- JOB -
Please set down all the lines beneath this one exactly, without the pictures.

* * * * * * *

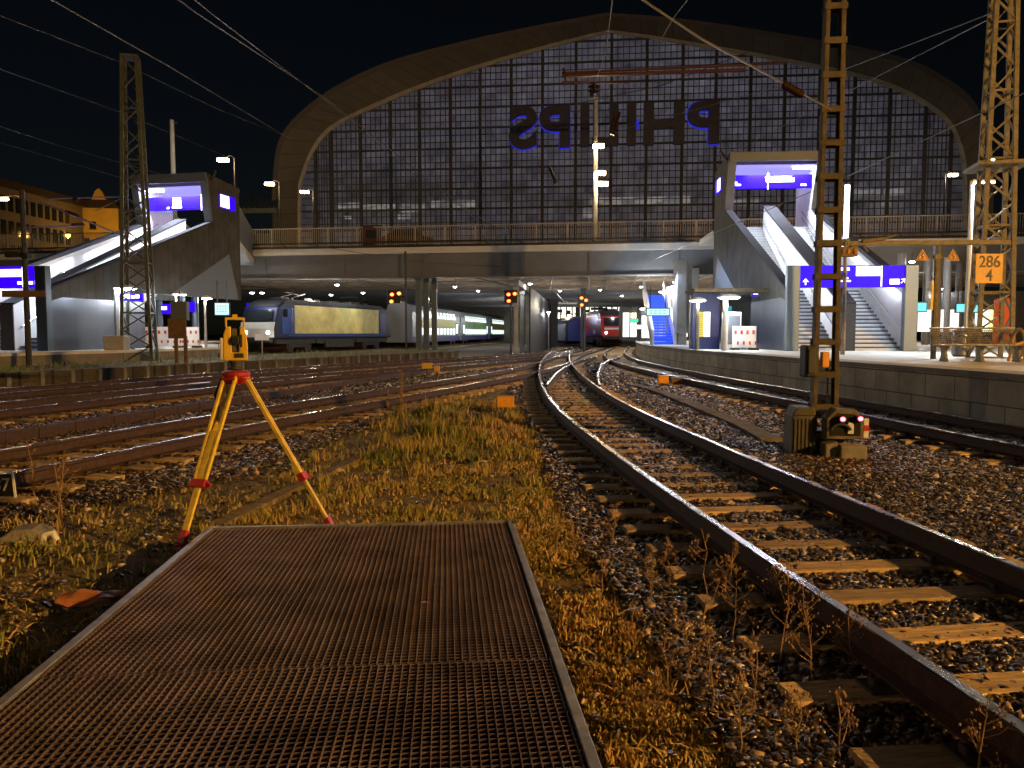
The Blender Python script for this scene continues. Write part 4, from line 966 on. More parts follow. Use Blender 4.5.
# ------------------------------------------------------------------ dry weeds
def weed(label,px,py,h,Y=None,seed=0,grp='dry weeds in the foreground',dens=7,spread=.35,plume=False):
    l=gz(px,py,-.25); r=random.Random(seed); t=thing('dry_weed',label,'weed',(l.x,l.y,-.25),0,grp)
    mb=MB(); rad=.0022+.0002*l.y
    lean=Vector((r.uniform(-.12,.12),r.uniform(-.1,.1),1)); pts=[Vector((0,0,0))]
    for i in range(1,6): pts.append(lean*h*i/5+Vector((r.uniform(-.015,.015),r.uniform(-.015,.015),0)))
    mb.tube(pts,[rad*1.4,rad*1.3,rad*1.1,rad,rad*.8,rad*.5],5)
    hb=MB()
    for k in range(dens):
        f=.25+.7*k/dens; b=lean*h*f; a=r.uniform(0,2*PI); L0=h*spread*(1.15-f)*r.uniform(.6,1.2)
        e=b+Vector((math.cos(a)*L0*.8,math.sin(a)*L0*.8,L0*.8)); m_=(b+e)/2+Vector((math.cos(a),math.sin(a),0))*L0*.12
        mb.tube([b,m_,e],[rad*.7,rad*.6,rad*.35],4)
        for j in range(4):
            s=m_+(e-m_)*r.random(); e2=s+Vector((r.uniform(-1,1),r.uniform(-1,1),r.uniform(.1,1)))*L0*.3; mb.tube([s,e2],rad*.35,3)
            q_=r.uniform(.003,.007); hb.box(e2,(q_,q_,q_*1.4),rz=r.random()*3)
        for j in range(3):
            q_=r.uniform(.003,.007); hb.box(e+Vector((r.uniform(-.02,.02),r.uniform(-.02,.02),r.uniform(-.01,.02))),(q_,q_,q_*1.6),rz=r.random()*3)
    if plume:
        for k in range(60):
            f=r.uniform(.45,1.02); b=lean*h*f; q_=h*.10*(1.1-f)+.01; hb.bar(b,b+Vector((r.uniform(-q_,q_),r.uniform(-q_,q_),r.uniform(.0,.06))),rad*1.3)
    mb.build('stem','dryweed',t); hb.build('seed_heads','dryweed',t); return t
wl_=[('tallest branching dead weed left of the near rail',706,640,.62),('thin dead weed just right of the tallest one',735,655,.5),('bushy dead weed against the near rail web',780,668,.55),('sprawling dead weed between stones and near rail',815,690,.5),('small forked dead weed low beside the rail shade',850,672,.36),('short dead weed at the very bottom edge under the rail',842,765,.32),('spreading dead weed near the bottom right corner',975,800,.42),('wispy dead weed among grass at bottom centre',668,690,.3),('crooked dead weed in the ballast edge above the leaf litter',650,600,.32),('slim dead weed beside the ballast slope',672,590,.36),('broad dead weed at the bottom between stones and grass',740,760,.38),('low dead weed on the stone slope by sleeper ends',800,760,.3),('leaning dead weed over the dark sleeper ends',770,610,.34)]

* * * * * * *

- THE RESPONSE -
The Blender Python script for this scene continues. Write part 4, from line 966 on. More parts follow. Use Blender 4.5.
# ------------------------------------------------------------------ dry weeds
def weed(label,px,py,h,Y=None,seed=0,grp='dry weeds in the foreground',dens=7,spread=.35,plume=False):
    l=gz(px,py,-.25); r=random.Random(seed); t=thing('dry_weed',label,'weed',(l.x,l.y,-.25),0,grp)
    mb=MB(); rad=.0022+.0002*l.y
    lean=Vector((r.uniform(-.12,.12),r.uniform(-.1,.1),1)); pts=[Vector((0,0,0))]
    for i in range(1,6): pts.append(lean*h*i/5+Vector((r.uniform(-.015,.015),r.uniform(-.015,.015),0)))
    mb.tube(pts,[rad*1.4,rad*1.3,rad*1.1,rad,rad*.8,rad*.5],5)
    hb=MB()
    for k in range(dens):
        f=.25+.7*k/dens; b=lean*h*f; a=r.uniform(0,2*PI); L0=h*spread*(1.15-f)*r.uniform(.6,1.2)
        e=b+Vector((math.cos(a)*L0*.8,math.sin(a)*L0*.8,L0*.8)); m_=(b+e)/2+Vector((math.cos(a),math.sin(a),0))*L0*.12
        mb.tube([b,m_,e],[rad*.7,rad*.6,rad*.35],4)
        for j in range(4):
            s=m_+(e-m_)*r.random(); e2=s+Vector((r.uniform(-1,1),r.uniform(-1,1),r.uniform(.1,1)))*L0*.3; mb.tube([s,e2],rad*.35,3)
            q_=r.uniform(.003,.007); hb.box(e2,(q_,q_,q_*1.4),rz=r.random()*3)
        for j in range(3):
            q_=r.uniform(.003,.007); hb.box(e+Vector((r.uniform(-.02,.02),r.uniform(-.02,.02),r.uniform(-.01,.02))),(q_,q_,q_*1.6),rz=r.random()*3)
    if plume:
        for k in range(60):
            f=r.uniform(.45,1.02); b=lean*h*f; q_=h*.10*(1.1-f)+.01; hb.bar(b,b+Vector((r.uniform(-q_,q_),r.uniform(-q_,q_),r.uniform(.0,.06))),rad*1.3)
    mb.build('stem','dryweed',t); hb.build('seed_heads','dryweed',t); return t
wl_=[('tallest branching dead weed left of the near rail',706,640,.62),('thin dead weed just right of the tallest one',735,655,.5),('bushy dead weed against the near rail web',780,668,.55),('sprawling dead weed between stones and near rail',815,690,.5),('small forked dead weed low beside the rail shade',850,672,.36),('short dead weed at the very bottom edge under the rail',842,765,.32),('spreading dead weed near the bottom right corner',975,800,.42),('wispy dead weed among grass at bottom centre',668,690,.3),('crooked dead weed in the ballast edge above the leaf litter',650,600,.32),('slim dead weed beside the ballast slope',672,590,.36),('broad dead weed at the bottom between stones and grass',740,760,.38),('low dead weed on the stone slope by sleeper ends',800,760,.3),('leaning dead weed over the dark sleeper ends',770,610,.34)]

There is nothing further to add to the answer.